Amanda Knox 'Barbed Wire' Trial: First Interview (VIDEO)
"I want to be reconsidered as a person," Amanda Knox said during a recent interview in which she broke her silence for the first time. Knox is facing a retrial for the murder of Meredith Kercher, her roommate during an abroad trip that would forever change her life.
Knox was convicted of the murder and sexual assault of Meredith Kercher in 2009. Four years before, at the age of 19, Knox had traveled to Perugia, Italy to study abroad. Kercher, a student from England who was also studying in Italy, and two other women would become Knox's roommates.
On October 3, 2011 after spending years in prison, a second-tier Italian court overturned the conviction against Knox. She was 24 years old.
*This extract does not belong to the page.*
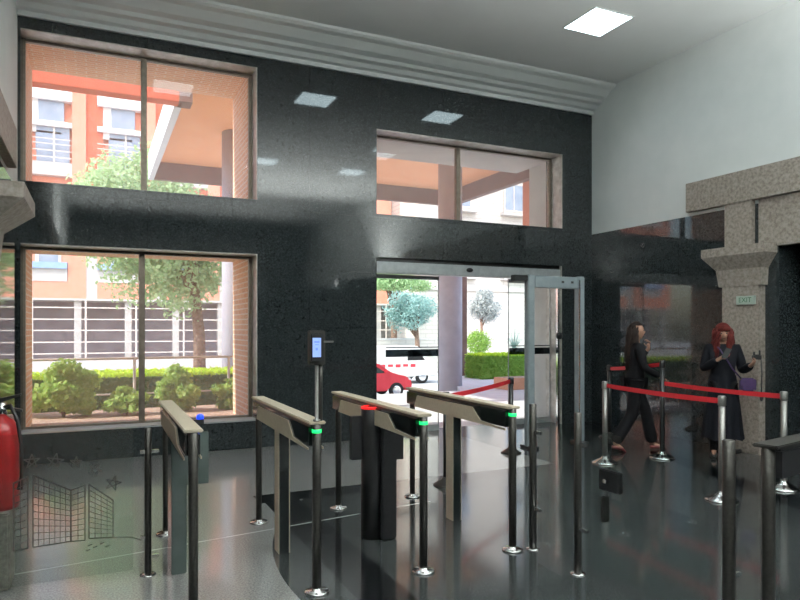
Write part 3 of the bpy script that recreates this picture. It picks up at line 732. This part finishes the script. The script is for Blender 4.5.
p = chain([(0,0,.80,(.16,.13))], V, E); chain([(0,0,.88,(.165,.13)), (0,0,.95,(.16,.13)), (0,-.0,1.10,(.15,.12)), (0,-.005,1.25,(.165,.125)), (0,0,1.365,(.10,.085))], V, E, p)
for s in ('L', 'R'):
    e, wv, sh = Vector(J['el'+s]), Vector(J['wr'+s]), Vector(J['sh'+s])
    chain([(*sh,.072), (*((sh+e)/2),.066), (*e,.060), (*(e.lerp(wv,.6)),.054), (*(e.lerp(wv,.9)),.052)], V, E, 4)
skin('coat', V, E, M_NAVY, st)
sk_ = MB(); rows = []
for zz, r_, fl_ in ((1.02,.150,0), (.9,.168,.01), (.7,.188,.03), (.5,.21,.05), (.33,.222,.07), (.24,.232,.08)):
    rows.append([sk_.bm.verts.new((math.cos(a_)*r_*(1+fl_*math.sin(a_*9+1)), math.sin(a_)*r_*.78*(1+fl_*math.sin(a_*9+1)), zz+.02*fl_*10*math.sin(a_*4))) for a_ in [2*PI*i/48 for i in range(48)]])
for r_, q_ in zip(rows, rows[1:]):
    for i in range(48): sk_._f([r_[i], r_[(i+1)%48], q_[(i+1)%48], q_[i]]).smooth = True
sk_.build('coat_skirt', M_NAVY, st)
V, E = [], []
p = chain([(0,0,.90,(.13,.10))], V, E)
for s in ('L', 'R'):
    h, k, a = Vector(J['hip'+s]), Vector(J['kn'+s]), Vector(J['an'+s]); chain([(*h,.095), (*k,.068), (*(k.lerp(a,1.05)),.058)], V, E, p)
skin('trousers', V, E, M_CLOTH, st)
for s in ('L', 'R'):
    a, to_ = Vector(J['an'+s]), Vector(J['toe'+s]); V, E = [], []
    chain([(*(a+Vector((0,.035,-.045))),(.036,.034)), (*(a.lerp(to_,.5)+Vector((0,0,-.01))),(.044,.034)), (*to_,(.038,.024)), (*(to_+Vector((0,-.05,-.004))),(.024,.018))], V, E)
    skin('shoe', V, E, M_BLACK, st, 2)
hairdo(st, J['head'], 0, .30, M_RDHAIR, 180, .018, 1.12)
# fringe
R = MB()
for i in range(26):
    a = (i/25-.5)*1.9; b = Vector(J['head']); R.tube([b+Vector((math.sin(a)*.06, -.055*math.cos(a)-.02, .10)), b+Vector((math.sin(a)*.082, -.098*math.cos(a)-.01, .065)), b+Vector((math.sin(a)*.088, -.102*math.cos(a)-.004, .028))], [.010,.012,.004], 5)
R.build('fringe', M_RDHAIR, st)
def world(t, p): return Matrix.Translation(t.location) @ Matrix.Rotation(t.rotation_euler.z, 4, 'Z') @ Vector(p)
# bag with strap (hangs from her, a thing of its own)
bg = thing('shoulder_bag', 'small purple shoulder bag hanging at the standing red-haired person\'s hip', 'bag', st.location, None, st.rotation_euler.z)
MB().box(.16, -.20, .83, .34, -.11, 1.0, .03).build('pouch', M_PURP, bg); MB().box(.165, -.208, .91, .335, -.20, .99, .01).build('flap', M_PURP, bg)
MB().tube([(-.10,-.08,1.40), (-.05,-.145,1.34), (.02,-.155,1.22), (.09,-.15,1.1), (.18,-.155,.99)], .008, 6).build('strap', M_PURP, bg)
# phone in her right hand, and dark gadget with wrist strap in her left
ph = thing('smartphone', 'smartphone held before the standing red-haired person\'s chest', 'phone', st.location, None, st.rotation_euler.z)
o = MB().box(-.004, -.035, -.07, .004, .035, .07, .004).build('phone_body', M_BLACK, ph); o.location = (-.005, -.31, 1.30); o.rotation_euler = (.3, .5, 1.2)
o2 = MB().box(-.0055, -.031, -.064, -.0042, .031, .064).build('phone_screen', M_DGLASS, o)
gd = thing('wrist_strap_key_case', 'dark gadget with dangling strap in the standing red-haired person\'s raised hand', 'key case', st.location, None, st.rotation_euler.z)
L = Vector(J['wrL'])+Vector((.04,-.07,.08))
m = MB(); m.box(L.x-.05, L.y-.02, L.z-.01, L.x+.05, L.y+.02, L.z+.05, .01); m.box(L.x+.02, L.y-.012, L.z+.04, L.x+.04, L.y+.012, L.z+.10, .004); m.box(L.x-.04, L.y-.012, L.z+.04, L.x-.02, L.y+.012, L.z+.08, .004); m.build('case', M_BLACK, gd)
MB().tube([(L.x+.045, L.y, L.z), (L.x+.055, L.y, L.z-.18), (L.x+.05, L.y, L.z-.40)], [.006,.006,.007], 6).build('strap', M_BLACK, gd)
MB().ball((L.x+.05, L.y, L.z-.45), (.022,.014,.05), 10).build('tassel', M_BLACK, gd)

# ------------------------------------------------------------------ exterior: facade, ground, canopy
ZP, ZS = -.05, -1.25
struct('ground_platform', MB().box(-14, YO+.05, -1.4, 9.9, 15, ZP).prism([(8.7,15.0),(40,15.0),(40,26),(14.2,26)], -1.4, ZP, 'Z').box(9.9, YO+.05, -1.4, 40, 14.999, ZP), M_PAVE)
struct('ground_street', MB().box(-90, 15, -1.6, 120, 120, ZS), M_ROAD)
f = MB()
YF = 10.3
f.box(-10, YO, -.3, -.80, YF, 6.6); f.box(1.92, YO, -.3, 3.55, YF, 6.6)
f.box(-.80, YO, 5.15, 1.92, YF, 6.6); f.box(-.80, YO, 2.62, 1.92, YF, 3.25); f.box(-.80, YO, -.3, 1.92, YF-.7, .33)
struct('wall_facade_brick', f, M_BRICK)
f = MB(); f.box(3.55, YO, 4.52, 7.2, YF, 6.6); f.box(3.55, YO, 2.66, 7.2, 9.5, 3.2); f.box(7.2, YO, -.3, 16, YF-.4, 6.6)
struct('wall_facade_stone', f, M_GREYB)
# canopy
c = thing('entrance_canopy', 'orange entrance canopy with brown and pale edge beams outside', 'canopy')
MB().box(1.5, YF-.2, 6.38, 11.4, 20.2, 6.55).build('soffit', M_OSOFF, c)
MB().box(-9, 13.0, 5.88, 1.5, 13.3, 6.4, .01).build('front_beam', M_OBEAM, c)
MB().box(1.42, 12.95, 5.88, 1.66, 13.35, 6.42).build('beam_end', M_BROWN, c)
MB().box(1.36, 13.35, 5.88, 1.50, 20.2, 6.6).build('pale_fascia', M_FASC, c)
MB().box(1.50, 20.0, 5.88, 11.4, 20.2, 6.38).build('far_beam', M_BROWN, c)
MB().box(11.2, 13.0, 5.88, 11.4, 20.0, 6.38).build('side_beam', M_BROWN, c)
MB().box(11.4, 15.6, 4.3, 11.8, 16.0, 6.7).build('orange_end', M_OREND, c)
MB().box(11.8, 15.7, 4.3, 17, 16.0, 6.7).build('stone_end', M_GREYB, c)
for x, y, l in ((3.12, 16.3, 'round grey canopy column behind the brick jamb of the left windows'), (9.24, 16.5, 'round grey canopy column standing outside the open entrance')):
    t = thing('canopy_column', l, 'column', (x, y, ZS))
    MB().lathe([(.345, 0), (.345, 6.38-ZS)], 0, 0, 0, 40).build('shaft', M_COLM, t); MB().lathe([(.42, 0), (.42, .12)], 0, 0, 0, 40).build('base', M_GREYB, t)
tag(MB().box(11.42, 19.6, ZP, 11.64, 19.75, 4.2).build('dark_post', M_BROWN), 'tall dark brown post just right of the entrance column', 'post')

# ------------------------------------------------------------------ foliage
def leaves(name, blobs, n, size, m, parent=None, core=None, aspect=.55, shell=.55):
    """many small leaf quads spread in ellipsoid blobs"""
    bl = np.array(blobs, float); vol = np.prod(bl[:,3:6], axis=1)**.67; pk = rng.choice(len(bl), n, p=vol/vol.sum())
    d = rng.normal(size=(n,3)); d /= np.linalg.norm(d, axis=1)[:,None]
    r = rng.uniform(shell, 1, n)**.7*(1+.12*rng.normal(size=n))
    c = bl[pk,:3]+d*bl[pk,3:6]*r[:,None]
    u = rng.normal(size=(n,3)); u /= np.linalg.norm(u, axis=1)[:,None]
    nn = d+.7*rng.normal(size=(n,3)); v = np.cross(u, nn); v /= np.linalg.norm(v, axis=1)[:,None]; u = np.cross(v, nn); u /= np.linalg.norm(u, axis=1)[:,None]
    s = size*rng.uniform(.6, 1.3, n)[:,None]
    P = np.stack([c-u*s, c-v*s*aspect, c+u*s, c+v*s*aspect], 1).reshape(-1,3)
    F = np.arange(4*n).reshape(n,4)
    me = bpy.data.meshes.new(name); me.from_pydata(P.tolist(), [], F.tolist())
    return link(name, me, m, parent)
def sub_blobs(c, r, k, s, seed=0):
    g = np.random.default_rng(seed); out = []
    for i in range(k):
        d = g.normal(size=3); d /= np.linalg.norm(d); q = g.uniform(.2,.75)
        out.append((c[0]+d[0]*r[0]*q, c[1]+d[1]*r[1]*q, c[2]+d[2]*r[2]*q, r[0]*s*g.uniform(.7,1.2), r[1]*s*g.uniform(.7,1.2), r[2]*s*g.uniform(.7,1.1)))
    return out
def tree(label, base, trunk_top, tr, blobs, n, size, m, seed=1, name='tree', grp=None, cat='tree'):
    t = thing(name, label, cat, base, grp); b = Vector(base)
    loc = [(x-b.x, y-b.y, z-b.z, a, bb, c) for x, y, z, a, bb, c in blobs]
    tt = Vector(trunk_top)-b; tb = MB(); tb.tube([(0,0,0), tuple(tt*.5+Vector((tr*.6,0,0))), tuple(tt)], [tr*1.15, tr, tr*.7], 10)
    for q in loc[:5]: tb.tube([tuple(tt*.8), tuple((tt+Vector(q[:3]))/2), q[:3]], [tr*.5, tr*.35, tr*.15], 6)
    tb.build('trunk', M_BARK, t); leaves('foliage', loc, n, size, m, t); return t
# planter bed outside the lower left window
struct('ground_soil', MB().box(-8, 9.6, -.3, 1.92, YF, .28).box(-8, YF, -.3, 3.4, 11.6, .28), M_SOIL)
def bush(label, c, r, n, m, seed, size=.052):
    t = thing('bush', label, 'bush', (c[0], c[1], .28), 'bushes in the bed outside')
    bl = [(x-c[0], y-c[1], max(z-.28, .1), a, b, cc) for x, y, z, a, b, cc in sub_blobs(c, r, 16, .34, seed)]
    s = MB()
    for q in bl[:7]: s.tube([(0,0,0), (q[0]*.4, q[1]*.4, q[2]*.5), q[:3]], [.014,.010,.004], 5)
    s.build('stem', M_BARK, t); leaves('foliage', bl, n, size, m, t, shell=.2)
bush('large bright green bush in the left half of the lower window', (-.44, 10.9, .66), (.62,.40,.52), 6000, L_BUSH, 1)
bush('bright green bush behind the rail right of the window mullion', (1.14, 10.95, .68), (.47,.36,.52), 4500, L_BUSH, 6)
bush('low spreading bush beside the brick window jamb', (2.02, 10.9, .50), (.40,.30,.34), 2600, L_BUSH, 9)
bush('small pale bush between the two large window bushes', (.42, 10.8, .46), (.40,.30,.28), 1800, L_BUSH, 12)
bush('dense bush at the left end of the planted bed', (-1.25, 11.3, .62), (.30,.3,.34), 1300, L_BUSH, 15)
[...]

The acquittal would not last, however, and in March of 2013, the Italian court ordered a retrial.
"I felt like after crawling through a field of barbed wire and finally reaching what I thought was the end, it just turned out that it was the horizon," Knox told ABC's Diane Sawyer during a Tuesday night interview, recalling the moment she discovered she would be retried. "And I had another field of barbed wire that I had ahead of me to crawl through."
During the interview, Knox recounted the troubling times that she suffered while being held as a murderer in an Italian prison. She said: "for all intents and purposes, I was a murderer; whether I was or not. And I had to live with the idea that that would be my life."
Throughout that time, Knox was also being put through a different type of trial in the media. She was frequently called names and accused of being detestable things. The name-calling did not end in the media, though.
"I was in the courtroom when they were calling me a devil. It's one thing to be called certain things in the media, it's another thing to be sitting in the courtroom, fighting for your life while people are calling you a devil," she told Sawyer.
Knox released her memoir "Waiting to Be Heard" on Tuesday.
"What happened to me, hit me like a train and there was nothing I could do to stop it," Knox said. But "it could have happened to anyone."